Throughout the 1990s Thornberry was widely consulted on global peacekeeping and humanitarian initiatives, and worked with a variety of international organisations, mediating conflicts, peace negotiations and ceasefires. He contributed to the negotiations enabling Cambodia’s first free elections (1992–3) and reported to the UN on developments in Somalia from February 1994. In 1994 he was made an honorary fellow of the LSE, was a visiting professor from 1995 at the Centre for Defence Studies, King’s College London, and was awarded an honorary doctorate by the Open University (1996). He was the inaugural holder (1997–8) of the Tip O’Neill chair in peace studies, based at the International Conflict Research Institute (INCORE), Magee College, Derry. In the late 1990s, working as a consultant on the NATO ‘Partnership for peace’ programme, Thornberry urged Ireland’s participation, citing the example of Switzerland, also a neutral country.

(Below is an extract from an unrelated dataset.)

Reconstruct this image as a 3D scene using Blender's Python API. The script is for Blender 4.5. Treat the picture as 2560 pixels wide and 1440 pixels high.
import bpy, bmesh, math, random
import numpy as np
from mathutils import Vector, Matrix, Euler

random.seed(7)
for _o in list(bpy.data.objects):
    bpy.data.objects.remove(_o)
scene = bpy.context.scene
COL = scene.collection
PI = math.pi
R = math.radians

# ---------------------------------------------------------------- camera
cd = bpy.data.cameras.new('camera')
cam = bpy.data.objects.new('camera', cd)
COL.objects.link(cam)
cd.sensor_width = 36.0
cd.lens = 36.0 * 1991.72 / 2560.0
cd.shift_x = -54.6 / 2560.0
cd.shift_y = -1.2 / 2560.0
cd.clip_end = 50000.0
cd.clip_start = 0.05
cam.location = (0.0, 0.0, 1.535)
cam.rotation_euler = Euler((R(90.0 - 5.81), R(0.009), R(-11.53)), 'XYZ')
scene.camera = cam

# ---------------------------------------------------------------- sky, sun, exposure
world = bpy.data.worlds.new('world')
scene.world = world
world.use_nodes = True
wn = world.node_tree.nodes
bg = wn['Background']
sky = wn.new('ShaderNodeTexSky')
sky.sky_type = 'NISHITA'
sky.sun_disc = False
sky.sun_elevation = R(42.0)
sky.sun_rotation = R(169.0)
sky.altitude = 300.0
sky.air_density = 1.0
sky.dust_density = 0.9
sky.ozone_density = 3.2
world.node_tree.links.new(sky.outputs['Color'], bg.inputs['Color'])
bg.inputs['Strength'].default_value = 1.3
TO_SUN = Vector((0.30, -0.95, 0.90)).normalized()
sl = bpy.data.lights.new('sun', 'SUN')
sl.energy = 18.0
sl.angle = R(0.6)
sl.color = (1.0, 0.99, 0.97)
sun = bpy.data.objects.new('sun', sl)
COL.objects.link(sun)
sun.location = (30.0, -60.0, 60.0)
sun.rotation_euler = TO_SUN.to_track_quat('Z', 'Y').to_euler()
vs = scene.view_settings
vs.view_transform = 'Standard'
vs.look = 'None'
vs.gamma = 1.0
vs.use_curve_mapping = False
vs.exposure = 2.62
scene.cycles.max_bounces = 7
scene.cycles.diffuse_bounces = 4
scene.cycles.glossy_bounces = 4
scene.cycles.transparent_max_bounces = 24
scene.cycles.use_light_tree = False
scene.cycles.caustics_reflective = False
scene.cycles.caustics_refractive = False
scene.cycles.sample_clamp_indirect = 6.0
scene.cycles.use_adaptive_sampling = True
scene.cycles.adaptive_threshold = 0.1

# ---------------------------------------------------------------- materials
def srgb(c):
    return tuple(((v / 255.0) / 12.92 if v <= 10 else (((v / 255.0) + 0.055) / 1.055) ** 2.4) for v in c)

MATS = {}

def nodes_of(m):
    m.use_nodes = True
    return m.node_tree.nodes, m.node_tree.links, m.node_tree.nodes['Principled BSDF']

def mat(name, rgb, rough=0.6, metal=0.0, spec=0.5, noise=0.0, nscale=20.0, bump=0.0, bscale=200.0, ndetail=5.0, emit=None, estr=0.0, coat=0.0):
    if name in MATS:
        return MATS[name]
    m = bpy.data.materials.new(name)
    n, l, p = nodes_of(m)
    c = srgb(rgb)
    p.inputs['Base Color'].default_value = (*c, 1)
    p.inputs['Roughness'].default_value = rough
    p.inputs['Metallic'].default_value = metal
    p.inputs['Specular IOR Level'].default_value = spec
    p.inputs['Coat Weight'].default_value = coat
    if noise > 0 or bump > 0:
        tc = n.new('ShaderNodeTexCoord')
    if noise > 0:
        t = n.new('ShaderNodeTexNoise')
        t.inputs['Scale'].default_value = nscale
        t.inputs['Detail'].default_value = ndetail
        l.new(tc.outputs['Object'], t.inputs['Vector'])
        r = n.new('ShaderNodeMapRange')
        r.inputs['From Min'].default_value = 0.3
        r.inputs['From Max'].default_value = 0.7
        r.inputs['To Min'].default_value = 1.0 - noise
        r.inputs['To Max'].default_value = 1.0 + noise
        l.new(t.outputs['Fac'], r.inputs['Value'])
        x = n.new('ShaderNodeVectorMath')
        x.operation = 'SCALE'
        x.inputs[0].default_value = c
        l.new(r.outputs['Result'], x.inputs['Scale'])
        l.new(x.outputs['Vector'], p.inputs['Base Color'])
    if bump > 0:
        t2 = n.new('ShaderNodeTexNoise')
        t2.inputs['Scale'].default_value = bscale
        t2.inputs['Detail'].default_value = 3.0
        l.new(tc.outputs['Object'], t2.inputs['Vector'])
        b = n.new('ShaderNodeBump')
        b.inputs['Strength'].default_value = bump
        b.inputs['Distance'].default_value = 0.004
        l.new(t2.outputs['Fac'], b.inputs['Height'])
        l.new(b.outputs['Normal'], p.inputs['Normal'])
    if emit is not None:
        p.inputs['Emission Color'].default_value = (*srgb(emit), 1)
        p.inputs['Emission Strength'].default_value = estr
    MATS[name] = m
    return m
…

An able communicator and effective advocate, Thornberry had a significant influence on the evolution of international human rights law, both as a legal theorist and practitioner. In his UN career, which reflected the organisation’s expanding role in the last quarter of the twentieth century, he made a notable contribution to the stabilisation and governance of troubled regions undergoing political and ethnic strife. He was also a perceptive critic of the UN’s failings, especially the inadequate resources and muddled mandate bestowed upon UNPROFOR by the Security Council. His contributions to the theory and practice of international affairs, ranging from legal and institutional analyses to professional memoir, were presented at numerous international academic colloquia and published in various newspapers, journals and edited collections.
Thornberry, who was married and divorced four times, settled near Limassol, Cyprus, in the mid-1990s. He died on 6 May 2014 in Guildford, England, and his remains were cremated at Guildford Crematorium. He was survived by his five children, one of whom, Emily Thornberry MP, was a leading member of the UK Labour Party shadow cabinet from 2010; a son predeceased him in 2011.